We need to bring up the Western European socialist democracies that the Vermont senator often floats as models for the United States. What he never tells, though, is both how the countries have many aspects of U.S. capitalism and how they have abandoned many of the socialist ideas they tried that the senator now would like to foist on our country.

The type of socialism Sanders has in mind has never worked across the globe.

However, many of the senator's younger supporters never lived through the poverty of the masses in socialistic countries, never learned about the evils of socialism in school, and don't understand that promises of largess from the federal government must be paid for in some way.

They don't know that a similar type of government to which Sanders espouses was responsible for 50 million or more deaths in China and 20 to 30 million in the USSR.

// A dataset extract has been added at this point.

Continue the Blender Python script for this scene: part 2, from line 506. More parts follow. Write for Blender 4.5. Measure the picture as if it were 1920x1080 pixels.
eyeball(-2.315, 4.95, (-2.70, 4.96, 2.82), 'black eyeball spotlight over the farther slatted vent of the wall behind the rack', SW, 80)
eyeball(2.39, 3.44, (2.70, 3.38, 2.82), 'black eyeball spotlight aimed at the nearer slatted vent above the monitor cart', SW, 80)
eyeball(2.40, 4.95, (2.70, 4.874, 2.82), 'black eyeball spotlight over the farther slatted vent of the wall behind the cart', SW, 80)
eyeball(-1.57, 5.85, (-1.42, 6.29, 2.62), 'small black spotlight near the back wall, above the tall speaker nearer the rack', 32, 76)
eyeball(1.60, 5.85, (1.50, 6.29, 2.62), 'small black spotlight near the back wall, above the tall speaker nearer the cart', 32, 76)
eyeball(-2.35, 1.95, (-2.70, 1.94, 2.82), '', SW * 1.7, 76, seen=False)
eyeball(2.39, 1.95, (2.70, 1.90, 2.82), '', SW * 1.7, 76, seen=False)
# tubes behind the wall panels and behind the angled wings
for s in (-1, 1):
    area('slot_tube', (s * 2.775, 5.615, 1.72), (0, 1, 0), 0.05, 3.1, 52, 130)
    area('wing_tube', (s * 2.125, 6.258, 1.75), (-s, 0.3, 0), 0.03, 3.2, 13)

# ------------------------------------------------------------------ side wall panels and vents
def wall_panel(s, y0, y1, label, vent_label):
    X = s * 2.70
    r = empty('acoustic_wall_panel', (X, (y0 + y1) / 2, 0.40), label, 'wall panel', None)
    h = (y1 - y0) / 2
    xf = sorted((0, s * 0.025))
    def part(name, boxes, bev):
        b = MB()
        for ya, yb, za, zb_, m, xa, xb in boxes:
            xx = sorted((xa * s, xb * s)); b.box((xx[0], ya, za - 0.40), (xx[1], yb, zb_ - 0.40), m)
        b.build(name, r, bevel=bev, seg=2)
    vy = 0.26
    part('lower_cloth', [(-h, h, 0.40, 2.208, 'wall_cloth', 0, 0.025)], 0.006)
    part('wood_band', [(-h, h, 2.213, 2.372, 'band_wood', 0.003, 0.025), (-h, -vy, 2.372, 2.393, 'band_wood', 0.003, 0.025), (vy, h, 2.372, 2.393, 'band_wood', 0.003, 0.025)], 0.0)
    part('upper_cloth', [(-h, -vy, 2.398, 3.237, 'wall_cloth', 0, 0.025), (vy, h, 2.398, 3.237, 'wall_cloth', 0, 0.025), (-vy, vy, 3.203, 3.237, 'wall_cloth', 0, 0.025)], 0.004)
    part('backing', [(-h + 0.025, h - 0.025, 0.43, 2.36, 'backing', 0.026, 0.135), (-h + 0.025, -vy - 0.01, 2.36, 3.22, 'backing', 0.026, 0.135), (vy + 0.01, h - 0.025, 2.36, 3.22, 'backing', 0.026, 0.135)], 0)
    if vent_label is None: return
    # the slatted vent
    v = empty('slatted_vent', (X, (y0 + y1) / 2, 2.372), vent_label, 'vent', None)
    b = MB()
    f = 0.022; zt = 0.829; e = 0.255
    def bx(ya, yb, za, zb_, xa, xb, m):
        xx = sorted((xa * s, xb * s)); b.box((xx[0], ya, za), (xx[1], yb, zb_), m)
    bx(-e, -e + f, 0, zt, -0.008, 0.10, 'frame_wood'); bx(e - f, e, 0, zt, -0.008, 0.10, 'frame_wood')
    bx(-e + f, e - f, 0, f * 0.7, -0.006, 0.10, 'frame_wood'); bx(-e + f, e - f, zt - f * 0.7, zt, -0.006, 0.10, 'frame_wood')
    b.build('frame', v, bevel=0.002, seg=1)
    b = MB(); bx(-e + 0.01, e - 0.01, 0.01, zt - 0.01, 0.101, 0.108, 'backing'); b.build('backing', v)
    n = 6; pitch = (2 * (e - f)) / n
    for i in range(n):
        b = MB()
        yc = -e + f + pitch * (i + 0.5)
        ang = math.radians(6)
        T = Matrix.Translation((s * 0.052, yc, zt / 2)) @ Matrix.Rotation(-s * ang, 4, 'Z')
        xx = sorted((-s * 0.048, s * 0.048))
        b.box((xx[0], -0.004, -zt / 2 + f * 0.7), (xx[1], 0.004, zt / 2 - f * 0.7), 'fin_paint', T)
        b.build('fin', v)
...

No, they hear free health care, a free college education, the forgiveness of college debt, the promise of a job and the promise that the wealthy will pay a lot more and - selfishly and blindingly but understandably - believe that's just what the country needs.

In fact, the country needs the contrast of what three years under the Trump economy has done and what examples of the type of economy Sanders would like have done across the globe.

The remaining race to the Democratic nomination between Sanders and Biden should be interesting. The energy of the party - in espousing something radically different for the country - is with Sanders. The establishment of the party - in believing that beating Trump is more important than something radically different for the country - is with Biden.

What the Biden crowd forgets to its peril, though, is that he offers a return to the eight years under President Barack Obama, the man he served as vice president and now clings to in his speeches and advertising (but who has not endorsed him). But in 2016, the U.S. had had quite enough of Obama and wanted something else entirely.

The idea that there is a teeming majority that wants to return to slow economic growth, government by phone and pen, strangling regulations and foreign policy like a one-sided Iran nuclear agreement is fantastical. And we're not sure even those who appreciated Obama, the man, for his cool detachment, will find the same love for a baggage-ridden, gaffe-prone septuagenarian bureaucrat.

No, we hope the remaining primary states will rally behind Sanders and give him the Democratic nomination. The country needs to have a national discussion about whether it wants to, as Ronald Reagan put it in 1964, "preserve for our children this, the last best hope of man on earth, or ... sentence them to take the first step into a thousand years of darkness."